*** Source data ***

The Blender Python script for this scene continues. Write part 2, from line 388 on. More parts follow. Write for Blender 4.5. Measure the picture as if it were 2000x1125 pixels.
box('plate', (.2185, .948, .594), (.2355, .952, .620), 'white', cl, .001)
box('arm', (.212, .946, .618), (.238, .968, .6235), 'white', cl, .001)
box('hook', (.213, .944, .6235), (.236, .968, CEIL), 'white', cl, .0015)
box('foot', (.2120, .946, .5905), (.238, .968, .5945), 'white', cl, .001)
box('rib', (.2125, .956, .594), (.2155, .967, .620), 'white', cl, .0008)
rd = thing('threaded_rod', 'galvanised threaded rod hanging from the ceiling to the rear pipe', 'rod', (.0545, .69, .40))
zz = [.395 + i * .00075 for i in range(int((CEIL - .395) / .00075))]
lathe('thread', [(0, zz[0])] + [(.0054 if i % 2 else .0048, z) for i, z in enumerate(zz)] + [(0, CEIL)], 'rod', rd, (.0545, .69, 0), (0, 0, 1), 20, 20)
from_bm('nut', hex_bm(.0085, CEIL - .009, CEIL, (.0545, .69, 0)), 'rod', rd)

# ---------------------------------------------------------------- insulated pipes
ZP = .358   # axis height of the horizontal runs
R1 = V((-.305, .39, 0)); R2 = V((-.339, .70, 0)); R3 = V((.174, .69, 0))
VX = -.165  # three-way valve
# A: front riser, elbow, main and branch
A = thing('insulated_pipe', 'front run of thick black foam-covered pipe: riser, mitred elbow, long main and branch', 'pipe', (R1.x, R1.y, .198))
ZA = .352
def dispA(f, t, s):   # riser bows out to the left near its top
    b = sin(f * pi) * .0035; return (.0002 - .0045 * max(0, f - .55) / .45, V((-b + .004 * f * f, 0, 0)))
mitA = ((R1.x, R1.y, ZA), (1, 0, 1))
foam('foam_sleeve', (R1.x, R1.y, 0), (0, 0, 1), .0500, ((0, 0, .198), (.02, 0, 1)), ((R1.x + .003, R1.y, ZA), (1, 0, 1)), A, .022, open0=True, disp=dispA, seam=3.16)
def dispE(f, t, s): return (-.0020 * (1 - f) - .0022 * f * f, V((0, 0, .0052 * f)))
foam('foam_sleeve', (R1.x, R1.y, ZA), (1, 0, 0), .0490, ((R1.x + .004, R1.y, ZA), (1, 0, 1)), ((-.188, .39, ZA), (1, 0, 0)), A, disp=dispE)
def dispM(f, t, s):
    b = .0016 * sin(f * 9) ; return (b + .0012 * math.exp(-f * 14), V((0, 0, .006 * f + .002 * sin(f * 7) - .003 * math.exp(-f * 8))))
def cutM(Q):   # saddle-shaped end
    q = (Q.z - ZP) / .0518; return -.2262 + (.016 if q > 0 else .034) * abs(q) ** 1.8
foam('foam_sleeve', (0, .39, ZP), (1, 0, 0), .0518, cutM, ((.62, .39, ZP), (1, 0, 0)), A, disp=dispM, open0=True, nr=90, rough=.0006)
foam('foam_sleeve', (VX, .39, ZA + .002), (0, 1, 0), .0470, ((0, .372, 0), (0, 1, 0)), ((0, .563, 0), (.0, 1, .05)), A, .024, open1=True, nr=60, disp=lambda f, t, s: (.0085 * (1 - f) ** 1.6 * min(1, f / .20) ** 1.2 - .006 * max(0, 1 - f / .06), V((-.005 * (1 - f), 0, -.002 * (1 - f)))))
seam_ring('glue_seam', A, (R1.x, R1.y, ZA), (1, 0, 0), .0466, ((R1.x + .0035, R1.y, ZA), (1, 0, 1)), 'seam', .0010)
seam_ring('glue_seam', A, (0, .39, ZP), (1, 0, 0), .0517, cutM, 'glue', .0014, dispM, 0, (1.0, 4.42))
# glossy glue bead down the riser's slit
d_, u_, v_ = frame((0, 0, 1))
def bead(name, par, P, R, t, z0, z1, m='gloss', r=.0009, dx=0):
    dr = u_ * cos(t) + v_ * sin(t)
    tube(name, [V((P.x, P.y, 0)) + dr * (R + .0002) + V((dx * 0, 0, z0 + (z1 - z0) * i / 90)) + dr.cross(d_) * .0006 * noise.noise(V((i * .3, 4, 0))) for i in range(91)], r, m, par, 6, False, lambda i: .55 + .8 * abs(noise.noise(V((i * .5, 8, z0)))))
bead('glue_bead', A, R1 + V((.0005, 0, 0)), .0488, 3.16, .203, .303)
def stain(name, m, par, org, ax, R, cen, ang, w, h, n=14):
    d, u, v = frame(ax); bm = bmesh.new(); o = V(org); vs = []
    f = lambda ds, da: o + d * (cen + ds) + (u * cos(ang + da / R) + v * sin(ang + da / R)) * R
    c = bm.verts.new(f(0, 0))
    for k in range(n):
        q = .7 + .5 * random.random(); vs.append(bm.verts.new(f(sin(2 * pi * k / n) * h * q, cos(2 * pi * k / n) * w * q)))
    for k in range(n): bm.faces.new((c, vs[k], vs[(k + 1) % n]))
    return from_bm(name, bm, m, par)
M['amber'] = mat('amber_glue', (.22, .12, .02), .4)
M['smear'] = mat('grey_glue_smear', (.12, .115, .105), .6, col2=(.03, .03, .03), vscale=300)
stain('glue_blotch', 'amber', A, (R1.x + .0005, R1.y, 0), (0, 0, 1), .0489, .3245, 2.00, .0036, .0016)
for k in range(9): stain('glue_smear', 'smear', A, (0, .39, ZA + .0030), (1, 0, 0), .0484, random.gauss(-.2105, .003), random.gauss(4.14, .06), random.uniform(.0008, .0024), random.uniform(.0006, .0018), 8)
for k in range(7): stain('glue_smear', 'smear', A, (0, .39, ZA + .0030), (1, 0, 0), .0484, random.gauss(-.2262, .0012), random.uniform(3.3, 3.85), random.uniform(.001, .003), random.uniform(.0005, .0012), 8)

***

> [Goal of the exercise]
Make an exact copy of the listing, including every line.

> [The response]
The Blender Python script for this scene continues. Write part 2, from line 388 on. More parts follow. Write for Blender 4.5. Measure the picture as if it were 2000x1125 pixels.
box('plate', (.2185, .948, .594), (.2355, .952, .620), 'white', cl, .001)
box('arm', (.212, .946, .618), (.238, .968, .6235), 'white', cl, .001)
box('hook', (.213, .944, .6235), (.236, .968, CEIL), 'white', cl, .0015)
box('foot', (.2120, .946, .5905), (.238, .968, .5945), 'white', cl, .001)
box('rib', (.2125, .956, .594), (.2155, .967, .620), 'white', cl, .0008)
rd = thing('threaded_rod', 'galvanised threaded rod hanging from the ceiling to the rear pipe', 'rod', (.0545, .69, .40))
zz = [.395 + i * .00075 for i in range(int((CEIL - .395) / .00075))]
lathe('thread', [(0, zz[0])] + [(.0054 if i % 2 else .0048, z) for i, z in enumerate(zz)] + [(0, CEIL)], 'rod', rd, (.0545, .69, 0), (0, 0, 1), 20, 20)
from_bm('nut', hex_bm(.0085, CEIL - .009, CEIL, (.0545, .69, 0)), 'rod', rd)

# ---------------------------------------------------------------- insulated pipes
ZP = .358   # axis height of the horizontal runs
R1 = V((-.305, .39, 0)); R2 = V((-.339, .70, 0)); R3 = V((.174, .69, 0))
VX = -.165  # three-way valve
# A: front riser, elbow, main and branch
A = thing('insulated_pipe', 'front run of thick black foam-covered pipe: riser, mitred elbow, long main and branch', 'pipe', (R1.x, R1.y, .198))
ZA = .352
def dispA(f, t, s):   # riser bows out to the left near its top
    b = sin(f * pi) * .0035; return (.0002 - .0045 * max(0, f - .55) / .45, V((-b + .004 * f * f, 0, 0)))
mitA = ((R1.x, R1.y, ZA), (1, 0, 1))
foam('foam_sleeve', (R1.x, R1.y, 0), (0, 0, 1), .0500, ((0, 0, .198), (.02, 0, 1)), ((R1.x + .003, R1.y, ZA), (1, 0, 1)), A, .022, open0=True, disp=dispA, seam=3.16)
def dispE(f, t, s): return (-.0020 * (1 - f) - .0022 * f * f, V((0, 0, .0052 * f)))
foam('foam_sleeve', (R1.x, R1.y, ZA), (1, 0, 0), .0490, ((R1.x + .004, R1.y, ZA), (1, 0, 1)), ((-.188, .39, ZA), (1, 0, 0)), A, disp=dispE)
def dispM(f, t, s):
    b = .0016 * sin(f * 9) ; return (b + .0012 * math.exp(-f * 14), V((0, 0, .006 * f + .002 * sin(f * 7) - .003 * math.exp(-f * 8))))
def cutM(Q):   # saddle-shaped end
    q = (Q.z - ZP) / .0518; return -.2262 + (.016 if q > 0 else .034) * abs(q) ** 1.8
foam('foam_sleeve', (0, .39, ZP), (1, 0, 0), .0518, cutM, ((.62, .39, ZP), (1, 0, 0)), A, disp=dispM, open0=True, nr=90, rough=.0006)
foam('foam_sleeve', (VX, .39, ZA + .002), (0, 1, 0), .0470, ((0, .372, 0), (0, 1, 0)), ((0, .563, 0), (.0, 1, .05)), A, .024, open1=True, nr=60, disp=lambda f, t, s: (.0085 * (1 - f) ** 1.6 * min(1, f / .20) ** 1.2 - .006 * max(0, 1 - f / .06), V((-.005 * (1 - f), 0, -.002 * (1 - f)))))
seam_ring('glue_seam', A, (R1.x, R1.y, ZA), (1, 0, 0), .0466, ((R1.x + .0035, R1.y, ZA), (1, 0, 1)), 'seam', .0010)
seam_ring('glue_seam', A, (0, .39, ZP), (1, 0, 0), .0517, cutM, 'glue', .0014, dispM, 0, (1.0, 4.42))
# glossy glue bead down the riser's slit
d_, u_, v_ = frame((0, 0, 1))
def bead(name, par, P, R, t, z0, z1, m='gloss', r=.0009, dx=0):
    dr = u_ * cos(t) + v_ * sin(t)
    tube(name, [V((P.x, P.y, 0)) + dr * (R + .0002) + V((dx * 0, 0, z0 + (z1 - z0) * i / 90)) + dr.cross(d_) * .0006 * noise.noise(V((i * .3, 4, 0))) for i in range(91)], r, m, par, 6, False, lambda i: .55 + .8 * abs(noise.noise(V((i * .5, 8, z0)))))
bead('glue_bead', A, R1 + V((.0005, 0, 0)), .0488, 3.16, .203, .303)
def stain(name, m, par, org, ax, R, cen, ang, w, h, n=14):
    d, u, v = frame(ax); bm = bmesh.new(); o = V(org); vs = []
    f = lambda ds, da: o + d * (cen + ds) + (u * cos(ang + da / R) + v * sin(ang + da / R)) * R
    c = bm.verts.new(f(0, 0))
    for k in range(n):
        q = .7 + .5 * random.random(); vs.append(bm.verts.new(f(sin(2 * pi * k / n) * h * q, cos(2 * pi * k / n) * w * q)))
    for k in range(n): bm.faces.new((c, vs[k], vs[(k + 1) % n]))
    return from_bm(name, bm, m, par)
M['amber'] = mat('amber_glue', (.22, .12, .02), .4)
M['smear'] = mat('grey_glue_smear', (.12, .115, .105), .6, col2=(.03, .03, .03), vscale=300)
stain('glue_blotch', 'amber', A, (R1.x + .0005, R1.y, 0), (0, 0, 1), .0489, .3245, 2.00, .0036, .0016)
for k in range(9): stain('glue_smear', 'smear', A, (0, .39, ZA + .0030), (1, 0, 0), .0484, random.gauss(-.2105, .003), random.gauss(4.14, .06), random.uniform(.0008, .0024), random.uniform(.0006, .0018), 8)
for k in range(7): stain('glue_smear', 'smear', A, (0, .39, ZA + .0030), (1, 0, 0), .0484, random.gauss(-.2262, .0012), random.uniform(3.3, 3.85), random.uniform(.001, .003), random.uniform(.0005, .0012), 8)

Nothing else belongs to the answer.